Data block:
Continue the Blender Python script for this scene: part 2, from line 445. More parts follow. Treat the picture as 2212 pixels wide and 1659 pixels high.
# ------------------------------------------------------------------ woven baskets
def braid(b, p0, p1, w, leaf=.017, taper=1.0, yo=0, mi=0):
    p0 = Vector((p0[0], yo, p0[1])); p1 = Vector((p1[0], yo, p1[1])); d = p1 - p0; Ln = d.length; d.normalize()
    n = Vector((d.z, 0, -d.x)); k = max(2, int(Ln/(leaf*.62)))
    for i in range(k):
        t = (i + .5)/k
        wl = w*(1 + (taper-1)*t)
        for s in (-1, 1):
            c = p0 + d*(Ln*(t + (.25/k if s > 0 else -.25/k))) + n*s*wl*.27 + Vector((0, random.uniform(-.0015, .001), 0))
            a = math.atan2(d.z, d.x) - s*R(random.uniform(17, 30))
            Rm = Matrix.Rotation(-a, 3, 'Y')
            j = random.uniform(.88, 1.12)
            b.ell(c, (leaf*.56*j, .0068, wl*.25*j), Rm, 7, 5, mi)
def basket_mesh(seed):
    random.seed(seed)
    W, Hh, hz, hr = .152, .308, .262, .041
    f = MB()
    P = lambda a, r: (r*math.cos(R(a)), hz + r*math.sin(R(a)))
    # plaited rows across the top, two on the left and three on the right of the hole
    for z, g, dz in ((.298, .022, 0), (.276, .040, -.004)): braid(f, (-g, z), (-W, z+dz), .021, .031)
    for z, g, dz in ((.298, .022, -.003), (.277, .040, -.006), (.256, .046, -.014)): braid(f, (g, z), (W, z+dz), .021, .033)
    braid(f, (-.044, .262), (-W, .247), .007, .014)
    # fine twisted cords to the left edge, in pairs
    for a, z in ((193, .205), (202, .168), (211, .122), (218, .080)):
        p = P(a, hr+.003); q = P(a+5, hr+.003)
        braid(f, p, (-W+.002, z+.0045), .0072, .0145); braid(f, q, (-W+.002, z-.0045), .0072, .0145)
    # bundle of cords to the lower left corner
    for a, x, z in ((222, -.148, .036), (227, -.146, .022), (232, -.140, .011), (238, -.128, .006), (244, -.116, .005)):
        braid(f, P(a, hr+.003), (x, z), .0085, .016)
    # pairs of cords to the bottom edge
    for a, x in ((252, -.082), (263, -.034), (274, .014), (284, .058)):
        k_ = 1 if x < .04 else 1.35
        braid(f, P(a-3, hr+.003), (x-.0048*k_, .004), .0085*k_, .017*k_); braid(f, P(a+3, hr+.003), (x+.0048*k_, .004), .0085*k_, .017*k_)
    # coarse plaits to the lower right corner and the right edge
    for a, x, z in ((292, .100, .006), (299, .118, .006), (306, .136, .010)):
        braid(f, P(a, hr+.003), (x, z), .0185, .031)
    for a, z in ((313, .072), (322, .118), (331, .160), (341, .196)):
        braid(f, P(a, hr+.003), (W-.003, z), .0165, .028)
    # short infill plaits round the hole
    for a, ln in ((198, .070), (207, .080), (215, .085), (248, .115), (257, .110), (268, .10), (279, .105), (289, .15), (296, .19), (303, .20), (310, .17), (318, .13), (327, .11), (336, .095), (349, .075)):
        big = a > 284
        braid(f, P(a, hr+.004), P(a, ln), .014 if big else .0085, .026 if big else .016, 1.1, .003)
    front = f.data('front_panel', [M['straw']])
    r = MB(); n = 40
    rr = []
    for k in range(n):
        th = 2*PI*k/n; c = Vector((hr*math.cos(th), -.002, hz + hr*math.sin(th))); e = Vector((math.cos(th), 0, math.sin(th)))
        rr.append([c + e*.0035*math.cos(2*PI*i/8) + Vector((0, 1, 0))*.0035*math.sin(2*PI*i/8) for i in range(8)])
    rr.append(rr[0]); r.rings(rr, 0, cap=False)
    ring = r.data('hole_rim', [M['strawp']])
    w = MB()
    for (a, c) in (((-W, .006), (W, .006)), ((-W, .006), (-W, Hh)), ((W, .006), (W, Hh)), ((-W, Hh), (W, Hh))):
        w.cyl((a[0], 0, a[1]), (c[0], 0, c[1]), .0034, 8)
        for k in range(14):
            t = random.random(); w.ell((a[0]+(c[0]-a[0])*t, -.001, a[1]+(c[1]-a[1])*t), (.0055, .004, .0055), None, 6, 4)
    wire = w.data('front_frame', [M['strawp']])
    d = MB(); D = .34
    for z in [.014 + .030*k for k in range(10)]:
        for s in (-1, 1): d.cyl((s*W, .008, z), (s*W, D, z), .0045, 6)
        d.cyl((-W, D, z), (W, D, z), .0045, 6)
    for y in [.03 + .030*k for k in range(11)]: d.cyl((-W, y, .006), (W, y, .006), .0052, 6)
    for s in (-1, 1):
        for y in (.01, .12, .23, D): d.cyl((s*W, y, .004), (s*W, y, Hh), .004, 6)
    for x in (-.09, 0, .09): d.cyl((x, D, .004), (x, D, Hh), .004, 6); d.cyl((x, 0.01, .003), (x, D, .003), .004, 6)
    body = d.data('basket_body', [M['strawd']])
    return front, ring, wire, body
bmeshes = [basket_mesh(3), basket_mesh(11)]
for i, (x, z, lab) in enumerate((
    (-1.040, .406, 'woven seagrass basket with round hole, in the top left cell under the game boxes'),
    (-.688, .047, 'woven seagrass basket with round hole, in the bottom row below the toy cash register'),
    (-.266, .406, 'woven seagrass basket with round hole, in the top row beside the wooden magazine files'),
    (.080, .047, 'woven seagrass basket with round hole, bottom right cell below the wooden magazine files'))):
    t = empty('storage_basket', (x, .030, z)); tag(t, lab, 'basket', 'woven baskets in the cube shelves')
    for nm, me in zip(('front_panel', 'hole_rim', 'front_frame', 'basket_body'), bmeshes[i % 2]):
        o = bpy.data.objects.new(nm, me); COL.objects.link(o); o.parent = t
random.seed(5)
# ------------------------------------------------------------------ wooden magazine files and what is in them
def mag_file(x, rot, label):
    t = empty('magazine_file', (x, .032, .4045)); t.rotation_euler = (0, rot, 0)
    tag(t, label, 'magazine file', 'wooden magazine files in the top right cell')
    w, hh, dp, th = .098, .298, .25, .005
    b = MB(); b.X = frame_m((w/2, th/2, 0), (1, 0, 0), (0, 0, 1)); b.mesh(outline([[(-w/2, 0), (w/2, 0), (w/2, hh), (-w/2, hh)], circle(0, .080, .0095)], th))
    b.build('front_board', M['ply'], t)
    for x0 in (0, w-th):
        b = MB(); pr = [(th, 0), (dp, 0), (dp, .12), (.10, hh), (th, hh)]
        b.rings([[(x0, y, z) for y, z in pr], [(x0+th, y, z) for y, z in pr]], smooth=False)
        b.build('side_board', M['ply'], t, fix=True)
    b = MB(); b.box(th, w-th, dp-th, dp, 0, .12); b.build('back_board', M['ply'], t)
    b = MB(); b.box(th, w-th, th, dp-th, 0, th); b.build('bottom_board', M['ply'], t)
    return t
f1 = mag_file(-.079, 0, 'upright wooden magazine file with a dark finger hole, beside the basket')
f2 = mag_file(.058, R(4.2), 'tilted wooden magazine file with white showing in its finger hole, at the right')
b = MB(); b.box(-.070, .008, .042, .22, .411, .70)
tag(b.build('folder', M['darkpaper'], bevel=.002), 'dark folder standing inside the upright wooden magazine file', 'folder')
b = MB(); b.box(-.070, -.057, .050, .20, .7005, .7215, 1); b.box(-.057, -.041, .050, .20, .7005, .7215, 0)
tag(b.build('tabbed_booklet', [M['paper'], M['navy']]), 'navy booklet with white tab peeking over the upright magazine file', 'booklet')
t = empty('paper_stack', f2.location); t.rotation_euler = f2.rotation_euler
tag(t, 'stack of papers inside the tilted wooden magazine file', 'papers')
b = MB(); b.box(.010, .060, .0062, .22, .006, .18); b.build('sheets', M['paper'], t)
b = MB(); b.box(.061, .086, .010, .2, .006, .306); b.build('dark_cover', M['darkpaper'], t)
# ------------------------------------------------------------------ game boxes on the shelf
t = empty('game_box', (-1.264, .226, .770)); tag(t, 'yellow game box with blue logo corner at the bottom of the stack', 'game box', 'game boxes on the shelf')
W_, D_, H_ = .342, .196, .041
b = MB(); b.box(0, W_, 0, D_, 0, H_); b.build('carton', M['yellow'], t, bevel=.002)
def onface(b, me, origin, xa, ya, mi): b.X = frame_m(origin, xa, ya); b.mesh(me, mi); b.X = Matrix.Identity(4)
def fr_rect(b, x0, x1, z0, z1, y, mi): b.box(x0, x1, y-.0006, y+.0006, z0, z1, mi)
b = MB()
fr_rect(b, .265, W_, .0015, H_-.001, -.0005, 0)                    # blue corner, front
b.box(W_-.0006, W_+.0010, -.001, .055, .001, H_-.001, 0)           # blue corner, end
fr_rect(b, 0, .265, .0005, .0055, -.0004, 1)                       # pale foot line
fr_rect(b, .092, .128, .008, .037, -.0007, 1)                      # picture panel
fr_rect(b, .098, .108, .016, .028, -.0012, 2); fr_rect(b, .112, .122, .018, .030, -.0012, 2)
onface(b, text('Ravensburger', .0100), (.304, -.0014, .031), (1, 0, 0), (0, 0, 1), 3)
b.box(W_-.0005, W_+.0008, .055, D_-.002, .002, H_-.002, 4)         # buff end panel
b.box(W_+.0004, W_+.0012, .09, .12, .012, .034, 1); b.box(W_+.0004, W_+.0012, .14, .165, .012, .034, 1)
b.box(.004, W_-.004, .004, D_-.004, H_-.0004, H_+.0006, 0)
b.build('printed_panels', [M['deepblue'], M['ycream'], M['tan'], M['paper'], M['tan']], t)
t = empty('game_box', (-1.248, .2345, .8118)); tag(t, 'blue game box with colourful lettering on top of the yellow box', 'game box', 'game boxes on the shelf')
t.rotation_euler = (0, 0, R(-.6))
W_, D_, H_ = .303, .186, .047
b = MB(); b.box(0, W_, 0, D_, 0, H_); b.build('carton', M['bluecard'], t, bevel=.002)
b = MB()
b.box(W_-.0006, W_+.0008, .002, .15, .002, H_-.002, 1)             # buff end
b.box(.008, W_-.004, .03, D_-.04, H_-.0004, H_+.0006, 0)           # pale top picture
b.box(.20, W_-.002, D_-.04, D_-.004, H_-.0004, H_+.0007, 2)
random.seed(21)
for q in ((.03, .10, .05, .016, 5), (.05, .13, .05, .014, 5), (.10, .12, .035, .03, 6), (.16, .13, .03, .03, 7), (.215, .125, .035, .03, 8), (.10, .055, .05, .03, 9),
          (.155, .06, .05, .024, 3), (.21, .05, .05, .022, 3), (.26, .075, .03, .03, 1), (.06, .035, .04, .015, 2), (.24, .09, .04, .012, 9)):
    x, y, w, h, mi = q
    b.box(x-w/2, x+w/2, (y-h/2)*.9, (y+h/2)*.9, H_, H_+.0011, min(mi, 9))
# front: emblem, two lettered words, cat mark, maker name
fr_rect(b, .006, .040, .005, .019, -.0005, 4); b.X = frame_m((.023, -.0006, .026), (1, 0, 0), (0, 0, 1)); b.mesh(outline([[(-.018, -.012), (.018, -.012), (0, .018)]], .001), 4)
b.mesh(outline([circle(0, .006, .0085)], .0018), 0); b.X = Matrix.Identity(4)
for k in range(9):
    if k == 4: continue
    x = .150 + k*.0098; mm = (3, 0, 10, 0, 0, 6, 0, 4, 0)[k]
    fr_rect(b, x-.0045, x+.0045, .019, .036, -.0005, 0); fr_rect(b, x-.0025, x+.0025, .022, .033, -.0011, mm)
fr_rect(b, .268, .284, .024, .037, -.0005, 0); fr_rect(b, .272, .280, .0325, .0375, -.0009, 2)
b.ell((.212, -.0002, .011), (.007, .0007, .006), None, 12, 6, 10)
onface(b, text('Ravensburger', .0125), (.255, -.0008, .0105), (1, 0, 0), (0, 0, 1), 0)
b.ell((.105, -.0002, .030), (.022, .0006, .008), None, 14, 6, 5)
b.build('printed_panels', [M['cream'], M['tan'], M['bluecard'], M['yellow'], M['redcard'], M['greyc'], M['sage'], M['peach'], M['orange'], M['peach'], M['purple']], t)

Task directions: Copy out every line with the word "picture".

Answer to the exercise:
Continue the Blender Python script for this scene: part 2, from line 445. More parts follow. Treat the picture as 2212 pixels wide and 1659 pixels high.
fr_rect(b, .092, .128, .008, .037, -.0007, 1)                      # picture panel
b.box(.008, W_-.004, .03, D_-.04, H_-.0004, H_+.0006, 0)           # pale top picture